According to the Merriam-Webster dictionary, enough means ‘occurring in such quantity, quality, or scope to fully meet demands, needs, or expectations. If used as an adverb, the word means ‘in or to a degree of quantity that satisfies or is sufficient or necessary for satisfaction.’

People often doubt themselves and contemplate about what ‘enough’ means to them…

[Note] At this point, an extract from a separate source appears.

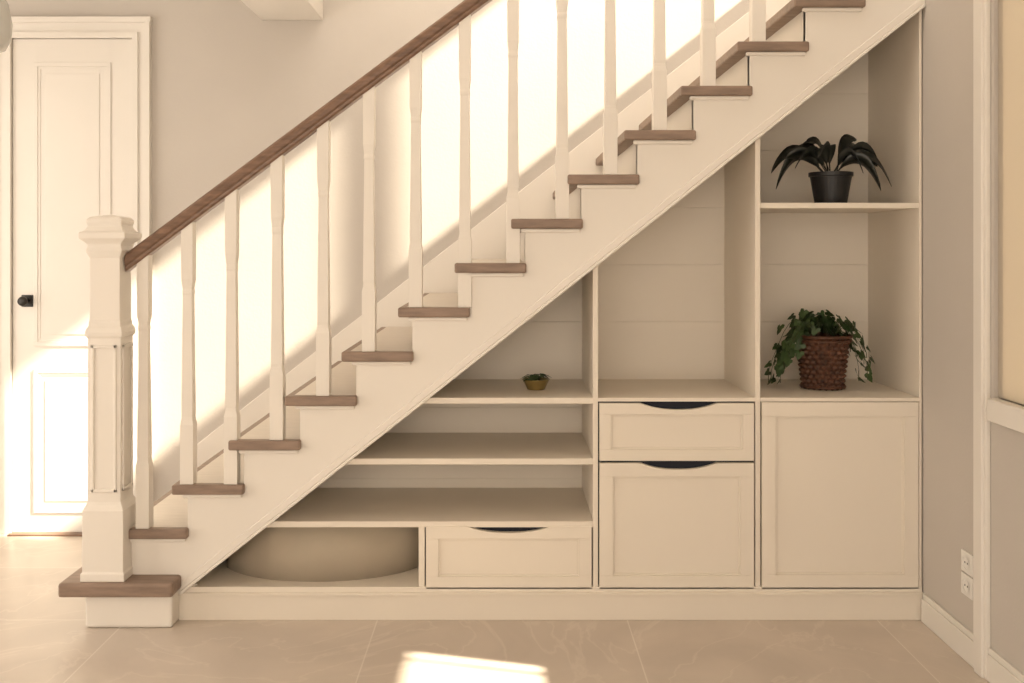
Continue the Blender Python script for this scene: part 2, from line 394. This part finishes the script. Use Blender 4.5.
# ---------------------------------------------------------------- plants
def leaf_strip(bm,pts,widths,side,fold=0.18):
    rows=[]
    for k,(p,w) in enumerate(zip(pts,widths)):
        a=pts[min(k+1,len(pts)-1)]-pts[max(k-1,0)]
        if a.length<1e-6: a=Vector((0,0,1))
        a.normalize(); s=(side-a*side.dot(a)).normalized(); nrm=s.cross(a).normalized()
        if nrm.z<0: nrm=-nrm
        rows.append([bm.verts.new(p+s*w+nrm*w*fold),bm.verts.new(p),bm.verts.new(p-s*w+nrm*w*fold)])
    for a,b in zip(rows,rows[1:]):
        for j in (0,1): bm.faces.new([a[j],a[j+1],b[j+1],b[j]])
def arch_leaf(bm,base,az,length,rise,droop,wmax,n=16,tw=0.0):
    dirv=Vector((math.cos(az),math.sin(az),0)); side=Vector((-math.sin(az),math.cos(az),tw))
    pts=[];ws=[]
    for k in range(n+1):
        t=k/n
        pts.append(base+dirv*length*(t**0.85)+Vector((0,0,rise*math.sin(min(t*1.5,1)*math.pi/2)-droop*t**3)))
        ws.append(wmax*(math.sin(math.pi*((t-0.22)/0.78)**0.85)**0.65 if t>0.22 else 0)+0.0022)
    ws[-1]=0.0008
    leaf_strip(bm,pts,ws,side)
P=empty('potted_dark_leaf_plant',(1.25,0.13,zU))
px_,py_=1.252,0.14
bm=bmesh.new()
z_=zU+0.001
lathe(bm,px_,py_,[(0.058,z_),(0.060,z_+0.005),(0.077,z_+0.105),(0.083,z_+0.107),(0.083,z_+0.122),(0.077,z_+0.122),(0.074,z_+0.108)],40)
finish('pot',bm,M_black,P,0,False)
bm=bmesh.new(); base=Vector((px_,py_,zU+0.10))
spec=[(3.05,0.205,0.125,0.165,0.036,1.2),(3.45,0.165,0.115,0.08,0.034,0.8),(2.6,0.16,0.135,0.05,0.034,-0.8),(0.02,0.245,0.120,0.15,0.036,1.0),(-0.3,0.19,0.10,0.15,0.034,-.9),(0.45,0.19,0.13,0.03,0.036,.9),
      (-0.7,0.13,0.115,0.10,0.030,-.8),(-2.2,0.13,0.13,0.06,0.032,.7),(1.4,0.12,0.145,0.03,0.032,0),(2.3,0.13,0.14,0.02,0.032,.5),(0.3,0.10,0.155,0.0,0.030,.8),(3.0,0.10,0.145,0.0,0.030,-.8),
      (3.2,0.17,0.10,0.02,0.032,1.1),(0.1,0.17,0.09,0.0,0.032,-1.1),(2.9,0.215,0.135,0.11,0.032,-1.0),(0.25,0.20,0.14,0.09,0.032,-1.0)]
for az,l,r,dp,w,tw in spec: arch_leaf(bm,base+Vector((random.uniform(-.01,.01),random.uniform(-.01,.01),0)),az,l,r,dp,w*0.85,tw=tw)
o=finish('leaves',bm,M_leafdark,P,0,True)
md=o.modifiers.new('s','SOLIDIFY'); md.thickness=0.0015
# lower plant
P=empty('potted_ivy_in_wicker_basket',(1.25,0.22,ztop))
zt0=ztop+0.001
bx,by=(823-505)*3.93/999,0.235
H=0.205
bm=bmesh.new(); bands=11; per=6; cols=160; stakes=20
prev=None
for r in range(bands*per+1):
    t=r/(bands*per); R=0.079+0.024*t; z=zt0+0.004+H*t; rng=[]
    kb=min(r//per,bands-1); fr_=(r%per)/per
    prof_=math.sin(math.pi*fr_)**0.7
    for c in range(cols):
        th=2*math.pi*c/cols
        w=math.cos(stakes*th+math.pi*(kb%2))
        rr=R-0.007+0.012*prof_*(0.5+0.5*w)
        rng.append(bm.verts.new((bx+rr*math.cos(th),by+rr*math.sin(th),z)))
    if prev:
        for c in range(cols): bm.faces.new([prev[c],prev[(c+1)%cols],rng[(c+1)%cols],rng[c]])
    else: bm.faces.new(rng[::-1])
    prev=rng
finish('basket',bm,M_wicker,P,0,True)
bm=bmesh.new()
for zc,R in ((zt0+0.008,0.081),(zt0+H,0.106),(zt0+H-0.016,0.104)):
    n1,n2=88,10; g=[]
    for a in range(n1):
        th=2*math.pi*a/n1; rowv=[]
        q=0.0062*(1+0.25*math.cos(22*th))
        for b in range(n2):
            rowv.append(bm.verts.new((bx+(R+q*math.cos(2*math.pi*b/n2))*math.cos(th),by+(R+q*math.cos(2*math.pi*b/n2))*math.sin(th),zc+q*math.sin(2*math.pi*b/n2))))
        g.append(rowv)
    for a in range(n1):
        for b in range(n2): bm.faces.new([g[a][b],g[(a+1)%n1][b],g[(a+1)%n1][(b+1)%n2],g[a][(b+1)%n2]])
finish('basket_rims',bm,M_wicker,P,0,True)
bm=bmesh.new(); lathe(bm,bx,by,[(0.09,zt0+H-0.03),(0.09,zt0+H-0.012)],24); finish('soil',bm,M_soil,P)
bmL=bmesh.new(); bmS=bmesh.new()
def ivy_leaf(bm,c,nrm,up,s):
    nrm=nrm.normalized(); u=(up-nrm*up.dot(nrm)); u=u.normalized() if u.length>1e-4 else Vector((1,0,0)); v=nrm.cross(u)
    shape=[(0,-0.15),(0.28,-0.42),(0.62,-0.30),(0.60,0.05),(0.42,0.20),(0.34,0.55),(0,1.0),(-0.34,0.55),(-0.42,0.20),(-0.60,0.05),(-0.62,-0.30),(-0.28,-0.42)]
    cv=bm.verts.new(c-nrm*s*0.10+u*s*0.15); vs=[bm.verts.new(c+v*a*s+u*b*s+nrm*s*(-0.18*abs(a))*1.0) for a,b in shape]
    for i in range(len(vs)): bm.faces.new([cv,vs[i],vs[(i+1)%len(vs)]])
for k in range(44):
    az=random.uniform(0,2*math.pi)
    if k<12: az=math.pi+random.uniform(-0.7,0.7)
    elif k<18: az=random.uniform(-0.5,0.5)
    elif az>math.pi: az-=math.pi
    ln=random.uniform(0.10,0.165) if k<12 else random.uniform(0.08,0.125)
    if k>=36: ln=random.uniform(0.03,0.07)
    drop=random.uniform(0.03,0.19) if (k<18) else random.uniform(0.0,0.07)
    rise=random.uniform(0.02,0.075)
    b0=Vector((bx+0.05*math.cos(az),by+0.05*math.sin(az),zt0+H-0.01))
    pts=[]
    for j in range(9):
        t=j/8
        pts.append(b0+Vector((math.cos(az)*ln*min(1,t*1.25),math.sin(az)*ln*min(1,t*1.25)*0.8,rise*math.sin(math.pi*min(1,t*1.4))*(1.0)+rise*0.35*(1-t)-drop*t*t)))
        if pts[-1].z<ztop+0.012: pts[-1].z=ztop+0.012
    for a,b in zip(pts,pts[1:]):
        dd=(b-a); s=dd.cross(Vector((0,0,1)));
        if s.length<1e-6: s=Vector((1,0,0))
        s=s.normalized()*0.0015; n=s.cross(dd).normalized()*0.0015
        v=[bmS.verts.new(a+s),bmS.verts.new(a+n),bmS.verts.new(a-s),bmS.verts.new(b+s),bmS.verts.new(b+n),bmS.verts.new(b-s)]
        for f in ((0,1,4,3),(1,2,5,4),(2,0,3,5)): bmS.faces.new([v[i] for i in f])
    for j in range(1,9):
        if random.random()<0.92:
            c=pts[j]+Vector((random.uniform(-.018,.018),random.uniform(-.018,.018),random.uniform(-.004,.018)))
            if (math.hypot(c.x-bx,c.y-by)<0.112 and c.z<ztop+H): continue
            c.z=max(c.z,ztop+0.03)
            out=Vector((math.cos(az),math.sin(az)-0.5,random.uniform(0.1,0.9)))+Vector((random.uniform(-.5,.5),random.uniform(-.5,.5),0))
            ivy_leaf(bmL,c,out,Vector((math.cos(az)*.6+random.uniform(-.5,.5),random.uniform(-.5,.5),-0.6)),random.uniform(0.022,0.036))
finish('ivy_stems',bmS,M_stem,P); 
o=finish('ivy_leaves',bmL,M_leaf,P,0,False)
P=empty('small_succulent_dish',(0.12,0.2,zA))
sx,sy=(536-505)*3.90/999,0.20
bm=bmesh.new(); z_=zA+0.001
lathe(bm,sx,sy,[(0.034,z_),(0.036,z_+0.004),(0.044,z_+0.022),(0.052,z_+0.036),(0.055,z_+0.039),(0.052,z_+0.040),(0.044,z_+0.034)],32); finish('dish',bm,M_gold,P,0,True)
bm=bmesh.new()
for k in range(44):
    a=random.uniform(0,6.283); r=random.uniform(0,0.050)
    ivy_leaf(bm,Vector((sx+r*math.cos(a),sy+r*math.sin(a),z_+0.042+random.uniform(0,0.014))),Vector((math.cos(a)*.6,math.sin(a)*.6,1)),Vector((math.cos(a),math.sin(a),0.2)),random.uniform(0.012,0.020))
finish('greens',bm,M_leaf,P)

# ---------------------------------------------------------------- light
sun=bpy.data.lights.new('sun','SUN'); sun.energy=25; sun.angle=math.radians(1.2); sun.color=(1.0,0.87,0.68)
so=bpy.data.objects.new('sun',sun); sc.collection.objects.link(so)
so.rotation_euler=Vector((-1,0.27,-0.78)).to_track_quat('-Z','Y').to_euler(); so.location=(4,-2,5)
w=bpy.data.worlds.new('world'); sc.world=w; w.use_nodes=True
bg=w.node_tree.nodes['Background']; bg.inputs['Color'].default_value=(1.0,0.875,0.74,1); bg.inputs['Strength'].default_value=3.6

# ---------------------------------------------------------------- camera
cam=bpy.data.cameras.new('camera'); co=bpy.data.objects.new('camera',cam); sc.collection.objects.link(co)
co.location=(0,-3.7,1.37); co.rotation_euler=(math.radians(90),0,0)
cam.sensor_width=36; cam.lens=999/1024*36; cam.shift_x=0.0068; cam.shift_y=-0.0913
sc.camera=co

What ‘enough’ SHOULD be… ✅

Now, let’s take a closer look at the word. We must know the word fully before analysing it, criticizing it, or even talking about it. ‘Demands, needs, or expectations’ are all very subjective words that can change drastically based on the person using them. For some who are lenient on themselves, such demands would not be as rigorous, and they would set low expectations for themselves, getting less stress even if they don’t match them. On the other hand, some people are very strict with themselves. They would push extremely harsh standards and try to punish themselves if they failed to fulfil them. As such, the degree of ‘enough’ differs greatly for everyone.

What ‘enough’ IS in our society… 📛

However, I have noticed over the past few years that people think that everyone’s ‘enough’ is the same, and some even try enforcing their terms, criticizing the few outliers.

They call out the people who have relatively higher standards for themselves for being too stubborn and paint them as highly stressed, anti-social, paranoid individuals. Whenever a student is concerned about her grades and going to consult with her teacher, the teacher assumes that she is too sensitive about her grades and tries comforting her in a carefree tone, saying, “You are doing enough, just fine.” We should all be tired of hearing such tones of ‘enough’ in our ears every time we are anxious about something and want genuine advice.

Just like no one can force us to all like mint chocolate ice cream, society should never be forcing people to feel a certain way or try to reduce their expectations to match the norm. If that is the case, you should have the bravery and belief NOT to conform to such ridiculous standards and societal pressures.

Keeping YOUR way of ‘enough’ 🤞

“How are you?” - not in the sense of other people’s ideas, but YOU in particular. Focus on yourself, not others’ inputs.

Sure, knowing the normal 'enough' is also important, but keeping your way of 'enough' and trying to fill your burdens and goals in life is also equally meaningful. You understand that you may have high expectations, and you start cherishing the process of fulfilling them. No one would be willing to stand up for your standards, rather try to pull you down. Stay brave and believe in your standards - after all, life is all about serving your own goals, not someone else's, right?

Although accepting others' advice and comments is important to shaping a friendly and appropriate self, we should always keep in mind that not all of those ideas make sense. If not applicable or not understandable in your context, feel free to dismiss such remarks and defend your ground. Also, there is no need to feel ashamed of your high standards since many students fear that peers will call them 'nerds' if they seem too high-reaching.

💡 Enough is all about knowing yourself and tailoring your needs for YOUR own satisfaction.

Why/How might self-disciplinary action be actually beneficial? 🤔

When you have high expectations and strict self-control, self-disciplinary actions frequently arise. You criticize yourself for not doing certain things and not acting along with the plan. You also might punish yourself for doing so by feeling guilt.

However, unlike popular opinion, I think that such disciplinary action is beneficial to the person when controlled. Like any other behaviour, too much is never good, but a healthy amount would act as a catalyst for further development. Self-development does not come from a lenient person who is okay with doing whatever in their lives. For internal motivation to take place and fuel improvement, there needs to be a mechanism generating harsh comments. Such harsh comments would prevent the mind from contemplating the present and motivate it to try endlessly to find a better version of the self.

Self-love derives from attention to the self, which is expressed in diverse ways.

🚧 Self-disciplinary action is a great indicator that you understand yourself and have had plenty of thought about your life goals and how you want your life to unravel.

📌Key Takeaways 🤔

  • It all starts from knowing what ‘enough’ is to you, not to anyone else.
  • Looking at ‘enough’…
    • What ‘enough’ SHOULD be
    • What ‘enough’ IS in our society
  • Keep your head up and be proud of your limits
  • How would self-disciplinary action be useful?